Grace

September 26, 2007
Wednesday

And the multitude of them that believed were of one heart and one soul
 . . . and great grace was upon them all
.
    — Acts 4:32-33, King James Version
        from the scripture lesson read at the Nickel Mines Amish school
        on the morning of October 2, 2006

Sometime between now and the beginning of November — I can’t say exactly when — there will come the moment that marks the close of what I have come to regard as an annus mirabilis in my life.

This time last year I was in my typical September. I was trying to get back to fiction work after coming down off Bread Loaf Mountain. I wasn’t writing much for this site, but I was writing diligently in my private journal. This day last year I opened a new top-bound spiral notebook, having written 150 pages longhand in the volume I’d begun at the start of 2006. Filling more than one book is an important production goal for me, and the earlier in the calendar year I can do that the better I feel about my work.

On this day last year I noted, of course, that it was Lynn’s birthday. She was turning 21, and for dinner (for just Ron and me, because Lynn was at school in Millersville recovering from the ritual Twenty-First Birthday Bash at Jack’s that begins at midnight and ends when your designated driver decides it’s time for her, at least, to get to bed) I’d pulled out a recipe for fettucine with salmon in a dill cream sauce. It was on a crinkled clipping from Woman’s Day dated 1988, and handling the paper and producing the dish was a way of stepping back into Lynn’s babyhood for a moment.

I also noted what I was reading — Deborah Larsen’s The Tulip and the Pope, a chronicle of her time as a Sister of Charity. A reference by her to theologian Pierre Teilhard de Chardin led me to review his work on incarnation and matter and conciousness (yes, I can pick stuff like that off the shelves in my study) and then to recall the banner with his words that graced the borrowed upper room in the Methodist church on George Street that the Catholic community at Millersville used for Mass when I was a student: The task before us, if we would not perish, is to build the earth. “Heavy stuff for a Tuesday morning,” I wrote, and then went to the dentist.
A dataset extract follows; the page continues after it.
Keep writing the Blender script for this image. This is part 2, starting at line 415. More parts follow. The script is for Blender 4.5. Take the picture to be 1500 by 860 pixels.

It was, I would note later, the last “normal” thing that happened. Because within the next week I would lose two beloved friends my own age, one to a rare condition he had been expected to recover from, and one to suicide. I would become engaged by the events unfolding in a small town in Lancaster (not LAN-caster) County that was not Paradise. And I would become involved in a controversy (or perhaps it’s more accurate to say I triggered the controversy) about something that appeared in Millersville’s student newspaper, a school in which I am a quadruple stakeholder (alumna, parent, taxpayer, donor). As a result of irritating someone over that, I would be invited to engage with material concerning Millersville’s history that led me into an examination of my own history and the way good things and good people seem to so easily slip away from me. “I just want to howl,” I wrote, “because here is life reeling out of control, but is it really, because this isn’t life out of control, it’s just plain life.”

And somewhere in there is the moment that the annus mirabilis began. The energy of the events of late September and early October propelled me into acquaintances and reacquaintances, and finally into friendships both new and renewed, that I would not have otherwise pursued. I saw a revolution in my own inner energy, a surge in my useful production that earned me recognition in more than one community of writers who are taken seriously. The creative wind that gathered in me has not died down. I am back to fiction work much earlier after Bread Loaf than ever before, and will soon, for the first time, begin writing in a third 150-page notebook in a single calendar year.

We’re coming up on the anniversary of the Events of October 2, 2006 in Nickel Mines, Pennsylvania. Last night I attended a presentation by three scholars of Amish culture, Donald Kraybill, Steven Nolt, and David Weaver-Zercher, whose book on those events, Amish Grace, has just been published. I went mostly because I was already in the area for one of Lynn’s field hockey games and I wanted to acquire autographed copies of the book for myself and for gift giving.

I thought I knew everything about last October. I thought that, because I love the culture and study it, I already understood the nature of grace and forgiveness as practiced by the Amish and other plain sects.

I was taken by surprise by the power of the physical presence of the three authors. There was a compassion and a sensitivity that emanated from them that can only be described as grace. Their remarks reminded me of things concerning the Events that I had forgotten, and I learned things I had either not been able to tease out from reading between the lines last year, or had chosen not to realize until now.

I honestly thought Amish Grace would be a book I would have on my shelf because of what it represents, something like your Confirmation prayer book, and not necessarily something I would actually read.

This morning I opened it, and began reading, and read for two hours, not stopping even for my second cup of coffee. I’m not sure I wept last year. I made up for that today.

Maybe I’m not at the end of a single annus mirabilis. Maybe I’m only at the end of one in a series in an age of miracles in my life, a life graced by joy, by love, by an unlimited abundance. May I never forget that.